Understanding the state and nature of the house price cycle is important from both a macroeconomic and financial stability point of view. This is because it is linked to the business and financial cycles, with house prices affecting credit markets, as they determine the value of collateral that households can borrow and banks can lend against.

Tellingly, the collateral channel had shown its importance in the context of the financial crisis and the banking sector problems that emerged in its aftermath in some euro area countries.

Going forward, house price developments deserve particular scrutiny in a low interest rate environment given the complex links between residential property prices, economic activity and credit dynamics.

This article discusses the recent developments in, and current outlook for, house prices across the euro area, focusing on price developments in residential real estate and abstracting from those in commercial real estate (Section 2).
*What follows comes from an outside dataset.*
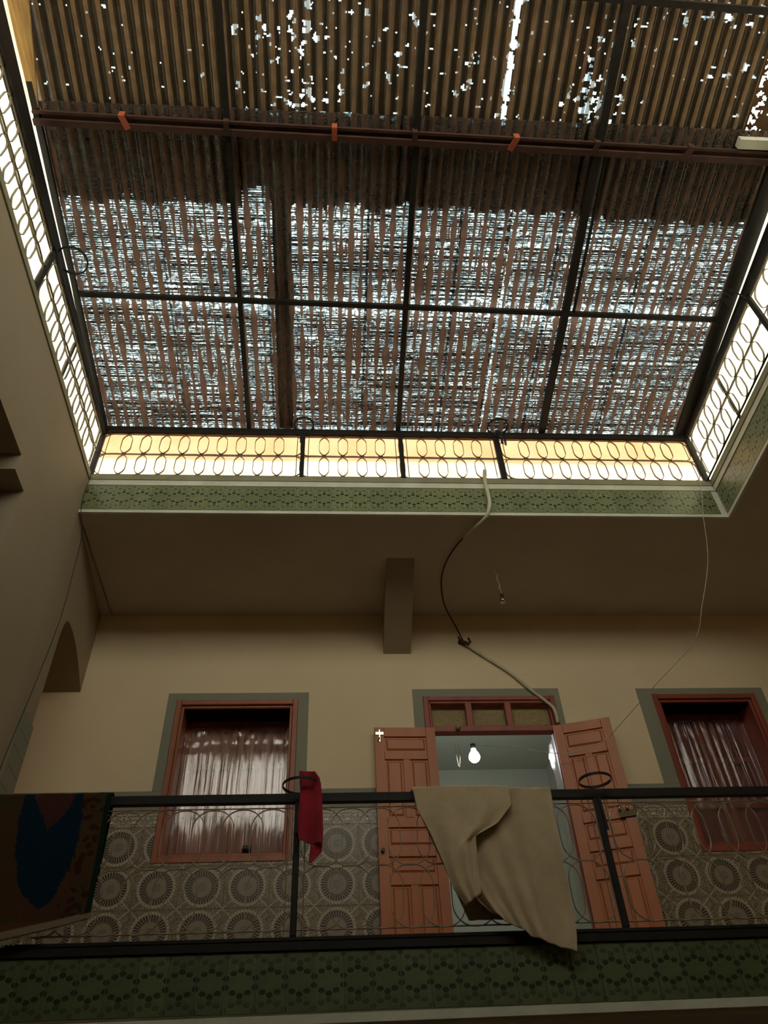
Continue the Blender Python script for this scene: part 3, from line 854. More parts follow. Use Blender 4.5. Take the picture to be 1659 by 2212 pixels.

It then compares the ongoing house price and credit cycles with previous ones (Section 3), before elaborating on the interaction between house price developments, the real economy and the banking sector (Section 4).

Recent developments and current outlook for house prices

Recent developments in euro area residential property prices suggest that the corner has been turned and a recovery is underway. The annual rate of change in house prices started to increase in mid-2013, turning mildly positive in the second half of 2014.

There were similar signs in 2009-10, relatively soon after the financial crisis, but the recovery could not be sustained, given the unfolding of the euro area sovereign debt crisis.

In this context, it is instructive to assess the sustainability of the nascent, but still subdued, recovery for the euro area as a whole by looking at the different factors underpinning it.

First, the recovery in euro area house prices appears to be relatively broad-based across groups of countries. With contributions to euro area house price growth from Germany and Austria remaining solidly positive, the upturn in the annual growth rate since early 2013 essentially reflects a gradual easing of the negative contributions from the countries most affected by the financial crisis (Ireland, Greece, Spain, Italy, Cyprus, Portugal and Slovenia).

To a somewhat lesser extent, this also holds for the group of other euro area countries (excluding Germany and Austria) (see Chart 1). These broad-based contributions towards positive euro area house price growth differ from those in the upturn of 2009-10, when the countries most affected by the financial crisis continued to contribute negatively and the upturn mainly reflected a strong rebound in house price growth in the other countries.